No julgamento do habeas corpus (HC) 588159, a Sexta Turma do Superior Tribunal de Justiça (STJ) trancou parte da ação penal contra um membro do Conselho de Administração de Recursos Fiscais (Carf) investigado na Operação Zelotes, que apurou esquema de corrupção no julgamento de recursos administrativos que envolviam empresas e pessoas físicas acusadas de sonegação fiscal e previdenciária.
Para o colegiado, em relação ao período entre 2009 e 2012, a denúncia do Ministério Público apresentou as condutas supostamente ilícitas de maneira abstrata e genérica, prejudicando o exercício do contraditório e da ampla defesa.
De acordo com as investigações, o grupo criminoso manipulava o julgamento de processos administrativos no Carf em troca de propina.
Entre os integrantes do grupo, estariam sócios de empresas de consultoria e membros do conselho.
Em um desses processos, a denúncia aponta a participação do conselheiro no favorecimento de empresa que não havia obtido sucesso em procedimento administrativo, e que teria contratado o grupo criminoso para reverter a situação.
Após novo julgamento – que contou com a participação do conselheiro investigado –, a empresa teria obtido o direito de ser ressarcida pela União em mais de R$ 37 milhões.
O conselheiro foi denunciado por corrupção passiva e lavagem de dinheiro.
Ao analisar o primeiro pedido de habeas corpus, o Tribunal Regional Federal da 1ª Região (TRF1) reconheceu que, em relação ao chamado “quarto período” (anos de 2009 a 2012), houve apenas a afirmação genérica de que o conselheiro teria recebido vantagem indevida, sem a descrição de qual seria a vantagem, da forma de recebimento ou do valor.

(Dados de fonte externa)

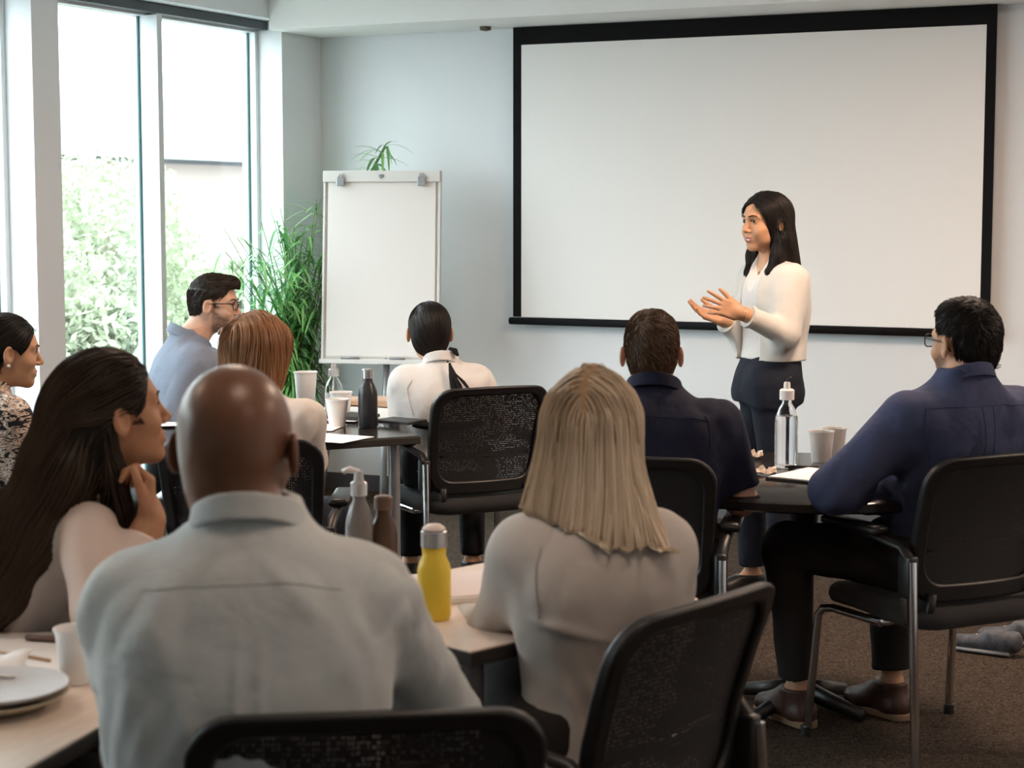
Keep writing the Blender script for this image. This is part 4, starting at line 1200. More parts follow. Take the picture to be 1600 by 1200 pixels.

Todavia, o TRF1 entendeu que, em razão de ainda existirem indícios da obtenção de propina nos autos, seria necessário o melhor esclarecimento dos fatos, motivo pelo qual o trancamento da ação penal foi negado.
Relator do novo pedido de habeas corpus no STJ, o ministro Nefi Cordeiro lembrou que toda denúncia precisa preencher os requisitos do artigo 41 do Código de Processo Penal (CPP), devendo conter a exposição do fato criminoso, a qualificação do acusado ou os esclarecimentos para que se possa identificá-lo, a classificação do crime e, quando necessário, o rol de testemunhas.
“As exigências contidas no artigo 41 do CPP foram estabelecidas para garantia e efetividade do princípio da ampla defesa, pois é imperioso que a peça acusatória contenha de forma especificada a imputação, ou seja, a exposição com rigor de detalhes dos fatos criminosos que tenham sido praticados, de forma a permitir ao acusado condições de formular sua defesa no limite da acusação penal que lhe é imposta”, explicou o ministro.
No caso dos autos, Nefi Cordeiro ressaltou que o Ministério Público, ao descrever o fato criminoso, não indicou precisamente qual seria a vantagem ilícita recebida pelo conselheiro – o que não é admissível, pois não há responsabilidade penal objetiva.
Em relação à suposta ocultação de valores transferidos aos investigados, o relator também considerou a denúncia genérica, sem que tenha havido a individualização da conduta do conselheiro na apontada dissimulação.
“De fato, verifica-se que a inicial acusatória mostra-se genérica e imprecisa, porquanto não foram demonstrados os atos do paciente capazes de se amoldarem aos tipos penais previstos no artigo 317, parágrafo 1º, do Código Penal (corrupção passiva) e no artigo 1º da Lei 9.613/1998 (lavagem de dinheiro), notadamente porque não mencionada qual vantagem indevida ou promessa de tal vantagem teria sido solicitada ou recebida, tampouco como e quando a percepção ilícita teria ocorrido e se houve pagamento indevido”, concluiu o ministro.